A friend who is active in raising community consciousness about mental illness put it like this in a recent email: “We are bound together as one family by God’s compassion for us all.”

I hear new conversations emerging. Last evening more than 300 Atlantans gathered at the Rialto to talk together about how religion does not have to be a divisive force but can inspire us to move to higher ground together. The conversation was full of energy and loaded with hope. We have not reached higher ground yet, but that is where we yearn to go! I saw it and felt it and believed it.

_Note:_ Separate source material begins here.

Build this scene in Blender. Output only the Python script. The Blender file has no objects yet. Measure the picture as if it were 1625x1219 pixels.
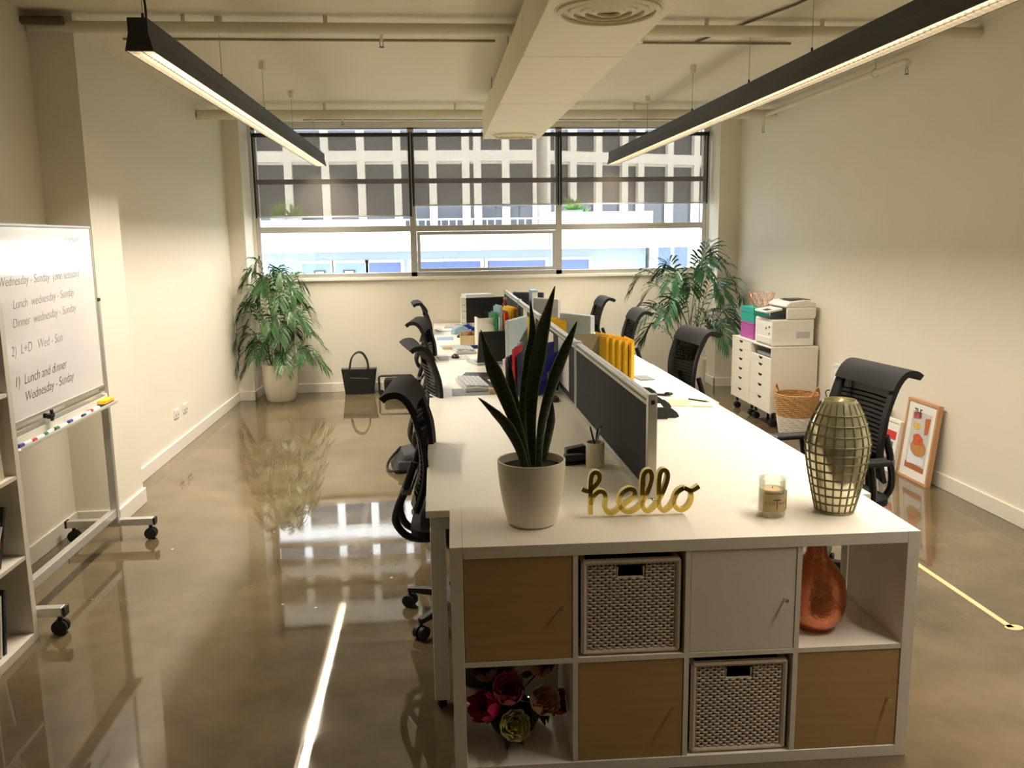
import bpy, bmesh, math, random
from mathutils import Vector, Matrix
PI = math.pi
R = math.radians
sc = bpy.context.scene
col = sc.collection

# ------------------------------------------------------------------ camera
cam_d = bpy.data.cameras.new('camera')
cam = bpy.data.objects.new('camera', cam_d); col.objects.link(cam)
cam_d.sensor_fit = 'HORIZONTAL'; cam_d.sensor_width = 36.0
cam_d.lens = 36.0 * 1365.446 / 1625.0
cam_d.clip_start = 0.05; cam_d.clip_end = 300
_y, _p, _r = R(-4.905), R(-9.636), R(-0.772)
_F = Vector((-math.sin(_y) * math.cos(_p), math.cos(_y) * math.cos(_p), math.sin(_p)))
_R = Vector((math.cos(_y), math.sin(_y), 0)); _U = _R.cross(_F)
_R2 = _R * math.cos(_r) + _U * math.sin(_r); _U2 = -_R * math.sin(_r) + _U * math.cos(_r)
M = Matrix((_R2, _U2, -_F)).transposed().to_4x4()
M.translation = Vector((-0.017, -2.473, 1.681))
cam.matrix_world = M
sc.camera = cam

# ------------------------------------------------------------------ world + exposure
LAMP_W = 80.0
world = bpy.data.worlds.new('world'); sc.world = world; world.use_nodes = True
bg = world.node_tree.nodes['Background']
bg.inputs[0].default_value = (0.82, 0.91, 1.0, 1); bg.inputs[1].default_value = 3.0
sc.view_settings.view_transform = 'Standard'; sc.view_settings.look = 'None'
sc.view_settings.exposure = 1.16; sc.view_settings.gamma = 1.0
sc.view_settings.use_curve_mapping = False
LAMP_COL = (1.0, 0.89, 0.75)

# ------------------------------------------------------------------ materials
def lin(c):
    return tuple((x / 12.92 if x <= 0.04045 else ((x + 0.055) / 1.055) ** 2.4) for x in [v / 255.0 for v in c])

def mat(name, rgb, rough=0.5, metal=0.0, spec=0.5, noise=None, bump=None, coat=0.0, ior=None, trans=0.0, sheen=0.0):
    """rgb is an sRGB triple; noise = (scale, amount) colour mottling; bump = (scale, strength)"""
    m = bpy.data.materials.new(name); m.use_nodes = True
    nt = m.node_tree; b = nt.nodes['Principled BSDF']
    c = lin(rgb)
    b.inputs['Base Color'].default_value = (*c, 1)
    b.inputs['Roughness'].default_value = rough
    b.inputs['Metallic'].default_value = metal
    b.inputs['Specular IOR Level'].default_value = spec
    b.inputs['Coat Weight'].default_value = coat
    if ior: b.inputs['IOR'].default_value = ior
    if trans: b.inputs['Transmission Weight'].default_value = trans
    tc = nt.nodes.new('ShaderNodeTexCoord')
    sc_, am = noise if noise else (25, 0.03)
    n = nt.nodes.new('ShaderNodeTexNoise'); n.inputs['Scale'].default_value = sc_; n.inputs['Detail'].default_value = 4
    nt.links.new(tc.outputs['Object'], n.inputs['Vector'])
    mx = nt.nodes.new('ShaderNodeMix'); mx.data_type = 'RGBA'
    mx.inputs[6].default_value = (*[v * (1 - am) for v in c], 1)
    mx.inputs[7].default_value = (*[min(1, v * (1 + am)) for v in c], 1)
    nt.links.new(n.outputs['Fac'], mx.inputs[0]); nt.links.new(mx.outputs[2], b.inputs['Base Color'])
    if bump:
        n2 = nt.nodes.new('ShaderNodeTexNoise'); n2.inputs['Scale'].default_value = bump[0]; n2.inputs['Detail'].default_value = 3
        nt.links.new(tc.outputs['Object'], n2.inputs['Vector'])
        bp = nt.nodes.new('ShaderNodeBump'); bp.inputs['Strength'].default_value = bump[1]; bp.inputs['Distance'].default_value = 0.01
        nt.links.new(n2.outputs['Fac'], bp.inputs['Height']); nt.links.new(bp.outputs[0], b.inputs['Normal'])
    return m

def glass_mat(name, tint=(1, 1, 1), gloss=0.07):
    m = bpy.data.materials.new(name); m.use_nodes = True
    nt = m.node_tree; nt.nodes.clear()
    o = nt.nodes.new('ShaderNodeOutputMaterial'); t = nt.nodes.new('ShaderNodeBsdfTransparent'); g = nt.nodes.new('ShaderNodeBsdfGlossy')
    t.inputs[0].default_value = (*tint, 1); g.inputs['Roughness'].default_value = 0.02
    lw = nt.nodes.new('ShaderNodeLayerWeight'); lw.inputs[0].default_value = 0.3
    ml = nt.nodes.new('ShaderNodeMath'); ml.operation = 'MULTIPLY_ADD'; ml.inputs[1].default_value = 0.5; ml.inputs[2].default_value = gloss
    mx = nt.nodes.new('ShaderNodeMixShader')
    nt.links.new(lw.outputs['Fresnel'], ml.inputs[0]); nt.links.new(ml.outputs[0], mx.inputs[0])
    nt.links.new(t.outputs[0], mx.inputs[1]); nt.links.new(g.outputs[0], mx.inputs[2]); nt.links.new(mx.outputs[0], o.inputs[0])
    return m

def screen_mat(name, rgb, see, tint=(1, 1, 1)):
    """woven see-through fabric: part diffuse, part open"""
    m = bpy.data.materials.new(name); m.use_nodes = True
    nt = m.node_tree; nt.nodes.clear()
    o = nt.nodes.new('ShaderNodeOutputMaterial'); t = nt.nodes.new('ShaderNodeBsdfTransparent'); d = nt.nodes.new('ShaderNodeBsdfDiffuse')
    t.inputs[0].default_value = (*tint, 1); d.inputs[0].default_value = (*lin(rgb), 1)
    tl = nt.nodes.new('ShaderNodeBsdfTranslucent'); tl.inputs[0].default_value = (*lin(rgb), 1)
    md = nt.nodes.new('ShaderNodeMixShader'); md.inputs[0].default_value = 0.35
    nt.links.new(d.outputs[0], md.inputs[1]); nt.links.new(tl.outputs[0], md.inputs[2]); d = md
    mx = nt.nodes.new('ShaderNodeMixShader'); mx.inputs[0].default_value = see
    nt.links.new(d.outputs[0], mx.inputs[1]); nt.links.new(t.outputs[0], mx.inputs[2]); nt.links.new(mx.outputs[0], o.inputs[0])
    return m

WALL = mat('wall paint', (236, 230, 214), 0.85, noise=(3, 0.02), bump=(120, 0.03))
CEIL = mat('ceiling paint', (222, 216, 194), 0.9, noise=(2, 0.03), bump=(60, 0.05))
TRIM = mat('gloss trim paint', (238, 233, 220), 0.45)
WHITE = mat('white laminate', (240, 235, 222), 0.32, spec=0.4)
SHELFW = mat('white shelf lacquer', (236, 228, 214), 0.4)
WHITEM = mat('white powder coat', (225, 222, 212), 0.4)
ALU = mat('brushed aluminium', (205, 203, 196), 0.35, metal=0.6)
CHROME = mat('chrome', (220, 220, 220), 0.12, metal=1.0)
BLACK = mat('black plastic', (24, 24, 26), 0.42)
BLACKM = mat('black rubber', (16, 16, 17), 0.6)
FABRIC = mat('black chair fabric', (18, 18, 20), 0.85, noise=(200, 0.25), bump=(400, 0.2))
DIVF = mat('charcoal screen fabric', (50, 52, 58), 0.9, noise=(300, 0.15), bump=(500, 0.15))
LAMPB = mat('black lamp housing', (38, 37, 38), 0.5)
POTW = mat('cream plastic pot', (232, 224, 205), 0.4)
SOIL = mat('dark potting soil', (38, 28, 20), 0.95, noise=(90, 0.5), bump=(80, 0.8))
GREYP = mat('grey plastic', (130, 132, 136), 0.4)
DGREY = mat('dark grey plastic', (60, 62, 66), 0.4)
LGREY = mat('light grey plastic', (190, 192, 194), 0.4)
PAPER = mat('white paper', (238, 236, 230), 0.8)
YEL = mat('yellow card', (252, 204, 48), 0.6)
ORG = mat('orange card', (232, 120, 30), 0.6)
RED = mat('red card', (190, 34, 40), 0.55)
BLUE = mat('royal blue plastic', (28, 48, 150), 0.35)
NAVY = mat('navy plastic', (24, 30, 80), 0.4)
GREEN = mat('green card', (34, 120, 66), 0.55)
LBLUE = mat('pale blue plastic', (150, 185, 205), 0.35)
BEIGE = mat('beige cardboard', (214, 192, 150), 0.75)
SCREEN = mat('dark monitor glass', (28, 30, 36), 0.12)
SCREENG = mat('grey monitor glass', (120, 124, 128), 0.2)
TEAL = mat('teal card box', (40, 165, 150), 0.6)
PURP = mat('purple card box', (178, 88, 165), 0.6)
COPW = mat('copper wire', (226, 150, 120), 0.3, metal=0.8)
GOLD = mat('polished gold metal', (215, 190, 95), 0.10, metal=1.0)
GOLDS = mat('pale gold edge', (232, 222, 150), 0.4, metal=0.2)
COPPER = mat('hammered copper', (222, 140, 104), 0.24, metal=1.0, noise=(60, 0.25), bump=(90, 0.25))
TILE = mat('mirror glass tile', (226, 222, 190), 0.16, metal=0.75, noise=(20, 0.15))
GROUT = mat('olive grout', (122, 114, 80), 0.5)
WAX = mat('candle wax', (222, 190, 150), 0.6)
LABELM = mat('kraft candle label', (190, 170, 118), 0.7)
INK = mat('dark ink', (78, 76, 84), 0.7)
INKL = mat('faded marker ink', (148, 144, 152), 0.8)
WBOARD = mat('whiteboard enamel', (240, 238, 236), 0.12, coat=0.5)
GLASSC = glass_mat('clear window glass')
GLASSJ = glass_mat('greenish jar glass', (0.96, 0.985, 0.955), 0.03)
BLINDM = screen_mat('grey sunscreen fabric', (120, 112, 102), 0.48, (1.0, 0.94, 0.85))
MESHM = screen_mat('open chair mesh', (26, 26, 28), 0.24)
WIREM = mat('steel wire', (150, 150, 150), 0.35, metal=0.9)
SEAG = mat('seagrass', (192, 148, 94), 0.8, noise=(70, 0.5), bump=(90, 1.0))
SEAW = mat('white painted seagrass', (224, 218, 204), 0.8, noise=(60, 0.08), bump=(90, 0.7))
WICK = mat('whitewashed wicker', (216, 200, 182), 0.7, noise=(60, 0.1))
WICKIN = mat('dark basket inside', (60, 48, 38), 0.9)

def wood(name, a, b_, scale=3.0, stretch=(1, 12, 12), rough=0.45):
    m = mat(name, a, rough); nt = m.node_tree; bs = nt.nodes['Principled BSDF']
    tc = nt.nodes.new('ShaderNodeTexCoord'); mp = nt.nodes.new('ShaderNodeMapping'); mp.inputs['Scale'].default_value = stretch
    n = nt.nodes.new('ShaderNodeTexNoise'); n.inputs['Scale'].default_value = scale; n.inputs['Detail'].default_value = 6; n.inputs['Distortion'].default_value = 0.6
    cr = nt.nodes.new('ShaderNodeMix'); cr.data_type = 'RGBA'
    cr.inputs[6].default_value = (*lin(a), 1); cr.inputs[7].default_value = (*lin(b_), 1)
    nt.links.new(tc.outputs['Object'], mp.inputs[0]); nt.links.new(mp.outputs[0], n.inputs['Vector'])
    nt.links.new(n.outputs['Fac'], cr.inputs[0]); nt.links.new(cr.outputs[2], bs.inputs['Base Color'])
    return m
BIRCH = wood('birch veneer', (196, 160, 112), (174, 138, 92), 2.5, (1, 4, 14))
OAK = wood('oak picture frame', (214, 168, 122), (190, 140, 96), 6, (2, 2, 2))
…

I am up in the air, having an epiphany moment. A couple of Saturdays ago, when our grandchildren were in town, I found myself riding in a packed-with-passengers cable car to the top of Stone Mountain. The car stopped half way up so that we could get a good view of the carvings of Jefferson Davis, Stonewall Jackson and Robert E. Lee, heroes of the Old South and leaders in the war that almost tore our nation apart. When we started up again, I turned from the mountain and looked around at my fellow passengers. It was then that I noticed that we were an amazing mix of people: African-American, Anglo-Saxon, Hispanic and several other ethnicities. We ranged in age from baby-in-arms to ancient-of-days grandmothers. We were a funny bunch of laughing kids, squealing teenagers, and long- suffering acrophobics holding on the rail for dear life. We were not like one another. We had all come from different places and would go back to different places, but for a few floating-in-the-air moments, we were beautiful together. Really beautiful. A new kind of cluster.